From Battle to Bottle
The man introduces himself as Oliver N. Hale if he has not done so already, although he pays little mind if the party attempts to introduce themselves in return.
“I need things from the heat of battle: elements that I can distill down to make potent and powerful perfumes. I would try to gather these items myself, but I certainly wouldn’t last long in a tussle. You all, however,” he stares appraisingly at the party with dollar (GP) signs in his eyes, “certainly would. This task would be nothing for you. Just carry on with your skirmishes and adventures, as you normally would, but do this for me along the way…”
He hands the party 4 glass vials and asks for the party to collect the following ingredients (all of which are written on the parchment like a grocery list, which he also passes to the players):
- Blood-From slaying a monster, beast, or demon (Oliver will insist that human blood is a no go and has zero place in a classy establishment like his). This will be the easiest ingredient to attain and can be extracted from a fallen enemy.
- Sweat-From giving the opponent a true workout. To properly attain this, the party must force their opponents to run back/forth across the battlefield. If a creature covers 200+feet of movement, it can achieve the status of “sweating profusely”, allowing for its sweat to be “harvested” so long as its alive.
- Tears-From bringing an opponent to tears. This can be done through intimidation and threats (especially if the opponent is grappled, weakened, and the only enemy remaining) or through offensive insults and mockery for those skilled in such things.
- Saliva-From the roaring battle cries of the victors as they chant “huzzah!” This is gathered from the party themselves following a successful fight.
What makes this sidequest nice is that it can happen concurrently with whatever else your party is doing at the time. They can collect all of these ingredients from a single battle or space the collection process out over various encounters (although, there should still be some time limit…maybe 7-14 days until Oliver’s business goes totally bankrupt and shutters its windows).
Collecting any of these items, because it needs to be done delicately and carefully, requires a full action. For collecting sweat and tears, since the opponent is alive and likely not eager to have you bring a bottle to their face, consider a sleight-of-hand check with an easy DC of 10 or 12.
The Reward
Oliver is thrilled when you bring him the ingredients. He sets to work right away, mixing, burning, bubbling, decanting, and whatever else. In addition to your gathered ingredients, the expert perfumer uses an assortment of other twigs, herbs, and flowers, attempting to recreate the earthy smell of the battlefield along with giving the concoction a sweeter aroma.

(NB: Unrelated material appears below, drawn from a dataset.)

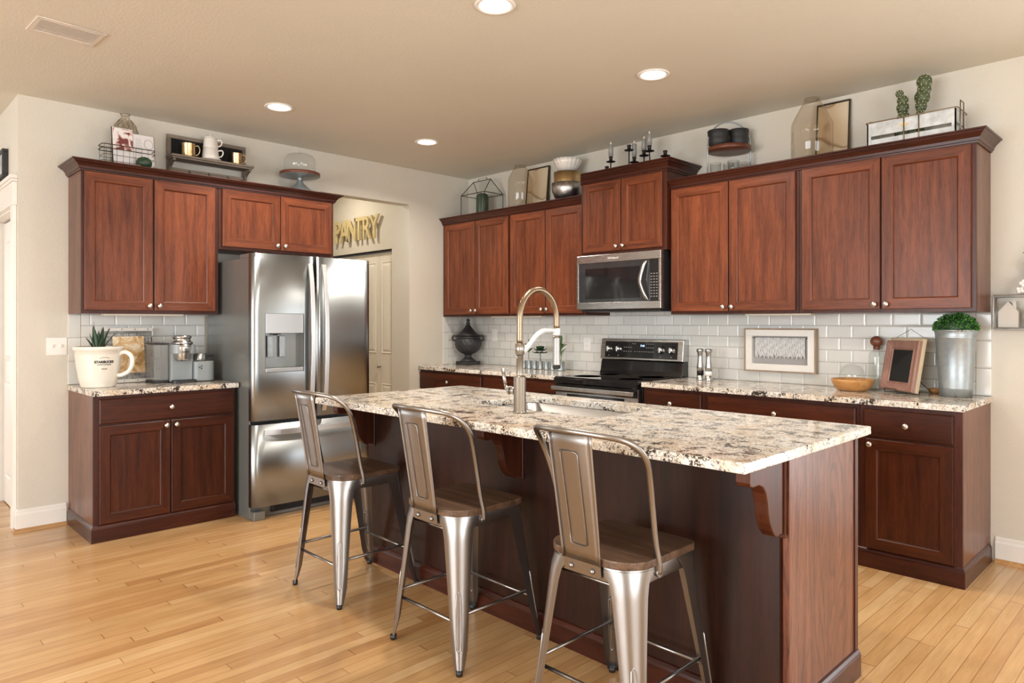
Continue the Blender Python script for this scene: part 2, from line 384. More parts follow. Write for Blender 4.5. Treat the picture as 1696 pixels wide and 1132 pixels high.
# ------------------------------------------------------------------ mesh helpers
class MB:
    def __init__(s):
        s.v = []; s.f = []; s.mi = []; s.sm = []; s.cur = 0
    def add(s, vs, fs, smooth=False, m=None):
        o = len(s.v); s.v += [tuple(p) for p in vs]
        for f in fs:
            s.f.append(tuple(i + o for i in f)); s.mi.append(s.cur if m is None else m); s.sm.append(smooth)
        return s
    def box(s, x0, x1, y0, y1, z0, z1, m=None, c=0.0):
        if x0 > x1: x0, x1 = x1, x0
        if y0 > y1: y0, y1 = y1, y0
        if z0 > z1: z0, z1 = z1, z0
        if c <= 0:
            vs = [(x, y, z) for z in (z0, z1) for y in (y0, y1) for x in (x0, x1)]
            fs = [(0, 2, 3, 1), (4, 5, 7, 6), (0, 1, 5, 4), (2, 6, 7, 3), (0, 4, 6, 2), (1, 3, 7, 5)]
            return s.add(vs, fs, m=m)
        bm = bmesh.new(); bmesh.ops.create_cube(bm, size=1)
        for v in bm.verts:
            v.co = Vector(((x0 + x1) / 2 + v.co.x * (x1 - x0), (y0 + y1) / 2 + v.co.y * (y1 - y0), (z0 + z1) / 2 + v.co.z * (z1 - z0)))
        bmesh.ops.bevel(bm, geom=bm.edges[:], offset=c, segments=2, affect='EDGES', profile=0.5)
        return s.frombm(bm, m)
    def frombm(s, bm, m=None, smooth=False):
        bm.verts.ensure_lookup_table(); bm.verts.index_update()
        s.add([v.co[:] for v in bm.verts], [[v.index for v in f.verts] for f in bm.faces], smooth, m)
        bm.free(); return s
    def cyl(s, c, r, h, n=24, r2=None, ax='z', m=None, cap=True, smooth=True):
        r2 = r if r2 is None else r2
        def P(a, rr, t):
            x, y = rr * math.cos(a), rr * math.sin(a)
            if ax == 'z': return (c[0] + x, c[1] + y, c[2] + t)
            if ax == 'x': return (c[0] + t, c[1] + x, c[2] + y)
            return (c[0] + y, c[1] + t, c[2] + x)
        vs = [P(2 * PI * i / n, r, 0) for i in range(n)] + [P(2 * PI * i / n, r2, h) for i in range(n)]
        s.add(vs, [(i, (i + 1) % n, n + (i + 1) % n, n + i) for i in range(n)], smooth, m)
        if cap:
            s.add(vs[:n], [tuple(range(n))[::-1]], False, m); s.add(vs[n:], [tuple(range(n))], False, m)
        return s
    def lathe(s, prof, c=(0, 0, 0), n=32, m=None, fn=None, ax='z', smooth=True, close=False):
        vs = []
        for j, (r, z) in enumerate(prof):
            for i in range(n):
                a = 2 * PI * i / n
                rr = fn(r, z, a) if fn else r
                x, y = rr * math.cos(a), rr * math.sin(a)
                if ax == 'z': vs.append((c[0] + x, c[1] + y, c[2] + z))
                elif ax == '-y': vs.append((c[0] + x, c[1] - z, c[2] + y))
                elif ax == 'y': vs.append((c[0] + y, c[1] + z, c[2] + x))
                elif ax == 'x': vs.append((c[0] + z, c[1] + x, c[2] + y))
        k = len(prof); fs = []
        for j in range(k - 1 + (1 if close else 0)):
            a0 = (j % k) * n; b0 = ((j + 1) % k) * n
            for i in range(n):
                i2 = (i + 1) % n
                fs.append((a0 + i, a0 + i2, b0 + i2, b0 + i))
        s.add(vs, fs, smooth, m)
        if not close:
            if prof[0][0] > 1e-5: s.add(vs[:n], [tuple(range(n))[::-1]], False, m)
            if prof[-1][0] > 1e-5: s.add(vs[-n:], [tuple(range(n))], False, m)
        return s
    def tube(s, pts, r, n=8, m=None, closed=False, cap=True):
        pts = [Vector(p) for p in pts]; k = len(pts)
        rr = r if isinstance(r, (list, tuple)) else [r] * k
        vs = []; up = None
        for i, p in enumerate(pts):
            if closed: t = pts[(i + 1) % k] - pts[i - 1]
            elif i == 0: t = pts[1] - p
            elif i == k - 1: t = p - pts[i - 1]
            else: t = (pts[i + 1] - p).normalized() + (p - pts[i - 1]).normalized()
            if t.length < 1e-9: t = Vector((0, 0, 1))
            t.normalize()
            if up is None:
                up = Vector((0, 0, 1)) if abs(t.z) < 0.9 else Vector((1, 0, 0))
            a = t.cross(up)
            if a.length < 1e-4: a = t.cross(Vector((0, 1, 0.3)))
            a.normalize(); b = a.cross(t).normalized(); up = b
            for j in range(n):
                q = 2 * PI * j / n
                vs.append(p + a * (rr[i] * math.cos(q)) + b * (rr[i] * math.sin(q)))
        fs = []
        for i in range(k if closed else k - 1):
            o, o2 = i * n, ((i + 1) % k) * n
            for j in range(n):
                fs.append((o + j, o + (j + 1) % n, o2 + (j + 1) % n, o2 + j))
        s.add(vs, fs, True, m)
        if not closed and cap:
            s.add(vs[:n], [tuple(range(n))[::-1]], False, m); s.add(vs[-n:], [tuple(range(n))], False, m)
        return s
    def prism(s, poly, lo, hi, ax='z', m=None, smooth=False):
        """poly in the plane normal to ax: z->(x,y), y->(x,z), x->(y,z)"""
        def P(p, t):
            if ax == 'z': return (p[0], p[1], t)
            if ax == 'y': return (p[0], t, p[1])
            return (t, p[0], p[1])
        n = len(poly)
        vs = [P(p, lo) for p in poly] + [P(p, hi) for p in poly]
        s.add(vs, [(i, (i + 1) % n, n + (i + 1) % n, n + i) for i in range(n)], smooth, m)
        s.add(vs, [tuple(range(n))[::-1], tuple(range(n, 2 * n))], False, m)
        return s
    def sphere(s, c, r, n=16, k=10, m=None, sz=1.0, sx=1.0, sy=1.0):
        prof = [(max(1e-6, math.sin(PI * j / k)) , -math.cos(PI * j / k)) for j in range(k + 1)]
        vs = []
        for rr, z in prof:
            for i in range(n):
                a = 2 * PI * i / n
                vs.append((c[0] + r * sx * rr * math.cos(a), c[1] + r * sy * rr * math.sin(a), c[2] + r * sz * z))
        fs = [(j * n + i, j * n + (i + 1) % n, (j + 1) * n + (i + 1) % n, (j + 1) * n + i) for j in range(k) for i in range(n)]
        return s.add(vs, fs, True, m)
    def quad(s, a, b, c, d, m=None):
        return s.add([a, b, c, d], [(0, 1, 2, 3)], m=m)
    def xf(s, mat, start=0):
        for i in range(start, len(s.v)):
            s.v[i] = tuple(mat @ Vector(s.v[i]))
        return s
    def build(s, name, mat, parent=None, bevel=0, solid=0, loc=None, seg=2):
        me = bpy.data.meshes.new(name)
        me.from_pydata(s.v, [], s.f)
        mats = mat if isinstance(mat, (list, tuple)) else [mat]
        for mm in mats: me.materials.append(M[mm] if isinstance(mm, str) else mm)
        me.polygons.foreach_set('material_index', s.mi)
        me.polygons.foreach_set('use_smooth', s.sm)
        bm = bmesh.new(); bm.from_mesh(me)
        bmesh.ops.remove_doubles(bm, verts=bm.verts[:], dist=1e-6)
        bmesh.ops.recalc_face_normals(bm, faces=bm.faces[:])
        bm.to_mesh(me); bm.free(); me.update()
        o = bpy.data.objects.new(name, me); C.objects.link(o)
        if loc: o.location = loc
        if parent: o.parent = parent
        if solid:
            md = o.modifiers.new('thickness', 'SOLIDIFY'); md.thickness = solid; md.offset = -1
        if bevel:
            md = o.modifiers.new('bevel', 'BEVEL'); md.width = bevel; md.segments = seg
            md.limit_method = 'ANGLE'; md.angle_limit = math.radians(40)
        return o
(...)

Once he has completed the serum (which you can decide happens instantly or, more realistically, by the next day), Oliver N. Hale will give the party the very first bottle of The Sweet Smell of Victory.
This special commemorative bottle will contain 3 uses. Once applied in a generous cloud around the player, the perfume has the following effects for 1 hour:
- Advantage on all charisma-based checks (e.g. intimidation) and saving throws
- +1 bonus to all attack rolls and damage rolls
- If an opponent is battling within 5 feet of the affected player for more than 3 turns, the smell of victory is so overwhelming that the opponent becomes frightened.
- Disadvantage on all stealth checks (you are heavily scented, after all)
The party can continue to frequent Oliver’s shop following the successful completion of this task, earning a discount on all subsequent purchases, including more bottles of The Sweet Smell of Victory (although these will come in smaller bottles and be single-use items).